— Material —
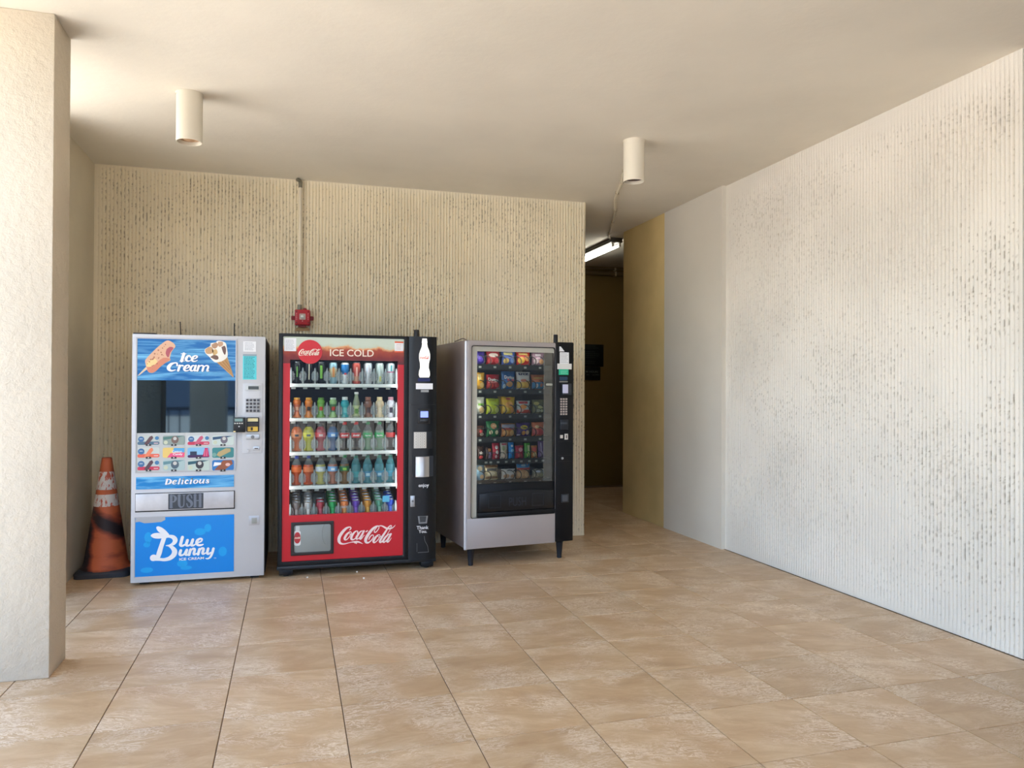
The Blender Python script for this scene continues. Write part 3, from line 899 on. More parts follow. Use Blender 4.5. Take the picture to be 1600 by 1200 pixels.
# italic serif capitals and small letters on a 115-unit cap height, y upwards
SER = {
    'I': (78, [[(55, 112, 42), (25, 3, 42)], [(15, 112, 9), (88, 112, 9)], [(0, 3, 9), (66, 3, 9)]]),
    'c': (78, [[(68, 62, 22), (55, 82, 22), (30, 78, 28), (8, 45, 38), (8, 18, 34), (32, 2, 20), (68, 12, 11)]]),
    'e': (88, [[(10, 32, 13), (55, 45, 15), (78, 72, 26), (58, 86, 18), (24, 68, 30), (6, 30, 38), (18, 4, 24), (55, 3, 15), (82, 18, 9)]]),
    'C': (140, [[(130, 78, 24), (128, 112, 22), (92, 116, 20), (42, 96, 40), (8, 52, 52), (14, 18, 42), (52, 0, 24), (108, 14, 12)]]),
    'r': (82, [[(25, 78, 34), (3, 3, 34)], [(0, 80, 9), (30, 80, 9)], [(18, 45, 16), (46, 78, 20), (72, 76, 27)]]),
    'a': (102, [[(70, 76, 15), (40, 80, 22), (10, 48, 34), (8, 12, 30), (38, 4, 18), (74, 44, 11)], [(84, 80, 30), (64, 12, 32), (98, 5, 13)]]),
    'm': (180, [[(22, 78, 32), (2, 3, 32)], [(18, 55, 11), (56, 82, 20), (90, 68, 28), (76, 3, 32)], [(90, 52, 11), (128, 82, 20), (162, 68, 28), (146, 8, 32), (172, 5, 12)]]),
    'D': (128, [[(42, 110, 40), (14, 4, 40)], [(8, 111, 9), (60, 111, 9)], [(0, 3, 9), (40, 3, 9)], [(40, 110, 11), (88, 108, 20), (118, 74, 42), (100, 26, 42), (56, 4, 18), (10, 4, 11)]]),
    'l': (48, [[(42, 112, 36), (10, 4, 36)], [(20, 112, 9), (50, 112, 9)], [(-4, 3, 9), (38, 3, 9)]]),
    'i': (48, [[(30, 78, 36), (10, 4, 36)], [(8, 80, 9), (36, 80, 9)], [(-4, 3, 9), (36, 3, 9)], [(38, 110, 32), (40, 112, 32)]]),
    'o': (96, [[(64, 82, 16), (30, 72, 32), (10, 36, 38), (24, 4, 20), (50, 4, 16), (80, 28, 34), (88, 62, 32), (62, 82, 16)]]),
    'u': (112, [[(28, 82, 34), (10, 28, 34), (26, 4, 22), (58, 16, 13), (84, 60, 11)], [(104, 82, 34), (84, 10, 34), (108, 5, 12)]]),
    's': (80, [[(70, 62, 20), (54, 82, 15), (28, 70, 27), (40, 46, 36), (64, 22, 34), (44, 2, 15), (14, 8, 17), (8, 24, 16)]]),
    'P': (92, [[(18, 4, 27), (18, 112, 27)], [(0, 112, 8), (30, 112, 8)], [(0, 3, 8), (38, 3, 8)], [(20, 111, 9), (56, 110, 14), (78, 84, 28), (56, 55, 14), (20, 55, 9)]]),
    'U': (100, [[(18, 112, 27), (18, 36, 27), (30, 8, 22), (52, 2, 15), (76, 14, 12), (82, 40, 10), (82, 112, 10)], [(0, 112, 8), (38, 112, 8)], [(68, 112, 8), (96, 112, 8)]]),
    'S': (84, [[(72, 84, 12), (58, 112, 11), (30, 112, 15), (14, 88, 26), (34, 64, 30), (62, 48, 30), (72, 24, 26), (52, 2, 15), (22, 4, 11), (6, 32, 12)]]),
    'H': (110, [[(18, 4, 27), (18, 112, 27)], [(86, 4, 27), (86, 112, 27)], [(18, 58, 10), (86, 58, 10)], [(0, 112, 8), (36, 112, 8)], [(0, 3, 8), (36, 3, 8)], [(68, 112, 8), (104, 112, 8)], [(68, 3, 8), (104, 3, 8)]]),
}
def serif(g, word, u0, u1, v0, k_h, y0, y1, gap=4):
    tot = sum(SER[c][0] for c in word) + gap * (len(word) - 1)
    kx = (u1 - u0) / tot
    x = 0
    for c in word:
        adv, sts = SER[c]
        for st in sts:
            g.stroke([(u0 + (x + a) * kx, v0 + b * k_h, w * (kx + k_h) / 2) for a, b, w in st], y0, y1, 5)
        x += adv + gap
    return g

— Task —
Using the material above, return every line exactly as it appears, minus the pictures.

— Full solution —
The Blender Python script for this scene continues. Write part 3, from line 899 on. More parts follow. Use Blender 4.5. Take the picture to be 1600 by 1200 pixels.
# italic serif capitals and small letters on a 115-unit cap height, y upwards
SER = {
    'I': (78, [[(55, 112, 42), (25, 3, 42)], [(15, 112, 9), (88, 112, 9)], [(0, 3, 9), (66, 3, 9)]]),
    'c': (78, [[(68, 62, 22), (55, 82, 22), (30, 78, 28), (8, 45, 38), (8, 18, 34), (32, 2, 20), (68, 12, 11)]]),
    'e': (88, [[(10, 32, 13), (55, 45, 15), (78, 72, 26), (58, 86, 18), (24, 68, 30), (6, 30, 38), (18, 4, 24), (55, 3, 15), (82, 18, 9)]]),
    'C': (140, [[(130, 78, 24), (128, 112, 22), (92, 116, 20), (42, 96, 40), (8, 52, 52), (14, 18, 42), (52, 0, 24), (108, 14, 12)]]),
    'r': (82, [[(25, 78, 34), (3, 3, 34)], [(0, 80, 9), (30, 80, 9)], [(18, 45, 16), (46, 78, 20), (72, 76, 27)]]),
    'a': (102, [[(70, 76, 15), (40, 80, 22), (10, 48, 34), (8, 12, 30), (38, 4, 18), (74, 44, 11)], [(84, 80, 30), (64, 12, 32), (98, 5, 13)]]),
    'm': (180, [[(22, 78, 32), (2, 3, 32)], [(18, 55, 11), (56, 82, 20), (90, 68, 28), (76, 3, 32)], [(90, 52, 11), (128, 82, 20), (162, 68, 28), (146, 8, 32), (172, 5, 12)]]),
    'D': (128, [[(42, 110, 40), (14, 4, 40)], [(8, 111, 9), (60, 111, 9)], [(0, 3, 9), (40, 3, 9)], [(40, 110, 11), (88, 108, 20), (118, 74, 42), (100, 26, 42), (56, 4, 18), (10, 4, 11)]]),
    'l': (48, [[(42, 112, 36), (10, 4, 36)], [(20, 112, 9), (50, 112, 9)], [(-4, 3, 9), (38, 3, 9)]]),
    'i': (48, [[(30, 78, 36), (10, 4, 36)], [(8, 80, 9), (36, 80, 9)], [(-4, 3, 9), (36, 3, 9)], [(38, 110, 32), (40, 112, 32)]]),
    'o': (96, [[(64, 82, 16), (30, 72, 32), (10, 36, 38), (24, 4, 20), (50, 4, 16), (80, 28, 34), (88, 62, 32), (62, 82, 16)]]),
    'u': (112, [[(28, 82, 34), (10, 28, 34), (26, 4, 22), (58, 16, 13), (84, 60, 11)], [(104, 82, 34), (84, 10, 34), (108, 5, 12)]]),
    's': (80, [[(70, 62, 20), (54, 82, 15), (28, 70, 27), (40, 46, 36), (64, 22, 34), (44, 2, 15), (14, 8, 17), (8, 24, 16)]]),
    'P': (92, [[(18, 4, 27), (18, 112, 27)], [(0, 112, 8), (30, 112, 8)], [(0, 3, 8), (38, 3, 8)], [(20, 111, 9), (56, 110, 14), (78, 84, 28), (56, 55, 14), (20, 55, 9)]]),
    'U': (100, [[(18, 112, 27), (18, 36, 27), (30, 8, 22), (52, 2, 15), (76, 14, 12), (82, 40, 10), (82, 112, 10)], [(0, 112, 8), (38, 112, 8)], [(68, 112, 8), (96, 112, 8)]]),
    'S': (84, [[(72, 84, 12), (58, 112, 11), (30, 112, 15), (14, 88, 26), (34, 64, 30), (62, 48, 30), (72, 24, 26), (52, 2, 15), (22, 4, 11), (6, 32, 12)]]),
    'H': (110, [[(18, 4, 27), (18, 112, 27)], [(86, 4, 27), (86, 112, 27)], [(18, 58, 10), (86, 58, 10)], [(0, 112, 8), (36, 112, 8)], [(0, 3, 8), (36, 3, 8)], [(68, 112, 8), (104, 112, 8)], [(68, 3, 8), (104, 3, 8)]]),
}
def serif(g, word, u0, u1, v0, k_h, y0, y1, gap=4):
    tot = sum(SER[c][0] for c in word) + gap * (len(word) - 1)
    kx = (u1 - u0) / tot
    x = 0
    for c in word:
        adv, sts = SER[c]
        for st in sts:
            g.stroke([(u0 + (x + a) * kx, v0 + b * k_h, w * (kx + k_h) / 2) for a, b, w in st], y0, y1, 5)
        x += adv + gap
    return g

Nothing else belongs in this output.